The beneficiaries of these magnificently fermented experiments are consumers. Beer drinkers are becoming more sophisticated and thus demanding ever-newer releases and varieties of craft beer. The supply of the market, in other words, is rising to meet demand. Unfortunately, this dynamic market continues to be hampered by arbitrary state laws that limit the alcohol level permissible in beer. State lawmakers need to redouble their efforts to clear away these antiquated relics and let the beer flow.
The most infamous limitation on beer strength is what is known as a "3.2 law." These weak-beer mandates forbid outlets of one type or another from selling beer above 3.2 percent alcohol-by-weight. The laws harken back to 1933, when Congress passed the Cullen-Harrison Act about nine months before Prohibition was fully repealed. This legislation granted states the authority to permit the production and sale of 3.2 beer within their borders. While the Cullen-Harrison Act became irrelevant after Prohibition was scrapped, many state governments failed to repeal their 3.2 laws and left them on the books for decades.
Today, 3.2 laws are mostly a thing of the past. This is because a handful of state legislatures -- including long-time holdouts Kansas, Oklahoma and Utah -- have cleared away their versions in recent years. Minnesota is now the last state to limit convenience stores and groceries to 3.2 beer. (Unlike some former variants of 3.2 laws in other states, Minnesota permits licensed liquor stores to sell stronger beer).
This string of modern reforms may seem to beer-lovers like cause for celebration, but the reality is that America's weak-beer wars are far from over. Not only does Minnesota still have its law on the books, but many of the states that did repeal their 3.2 laws merely replaced them with slightly less onerous versions.
For instance, while Kansas overturned its 3.2 law this year, it ended up only raising the permissible alcohol level for beer to 6 percent alcohol-by-volume. Because of the different units of measure -- the original 3.2 laws used alcohol-by-weight, whereas Kansas' new limit uses alcohol-by-volume -- the reform is less than meets the eye: A 6 percent ABV beer is actually only a 4.7 percent ABW brew, a disappointingly modest increase. Oklahoma did slightly better in raising its threshold to 8.99 percent ABV (around 7 percent ABW) while Utah was only able to muster a raise to 5 percent ABV (around 4 percent ABW).

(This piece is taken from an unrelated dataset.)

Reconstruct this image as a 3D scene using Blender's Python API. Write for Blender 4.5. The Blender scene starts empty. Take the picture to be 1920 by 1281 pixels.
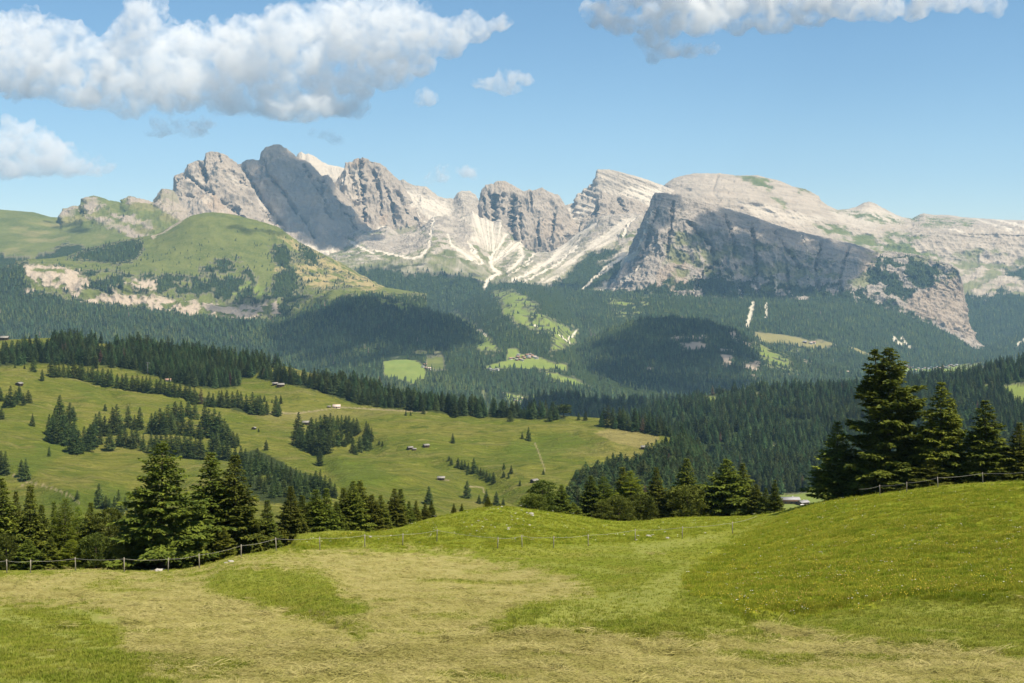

The larger issue is that these new limits are still completely arbitrary and especially unsuited to the modern craft-beer era. Imperial IPAs, to borrow one example, usually range anywhere from 7 to 12 percent ABV, while styles like barleywine can soar as high as 15 percent . On the other hand, Goses are almost always below 5.5 percent ABV.
Again, this variety is a good thing. A broad array of beer types with highly divergent alcohol levels is the sign of a healthy beer marketplace. There is no reason why government needs to regulate the alcohol content of beer -- after all, other alcoholic beverages such as wine and spirits have always featured higher levels of alcohol. Allowing retailers such as supermarkets, convenience stores and gas stations to sell stronger beer would not only help those businesses but also would benefit consumers by clearing away frustrating barriers to purchasing a preferred brew.
Legislators in Minnesota should quickly move to end their designation as the last remaining 3.2 state, while lawmakers elsewhere should prioritize removing all caps on beer strength. The recent wave of 3.2 law repeals is a good start, but we can do better than watered-down fixes.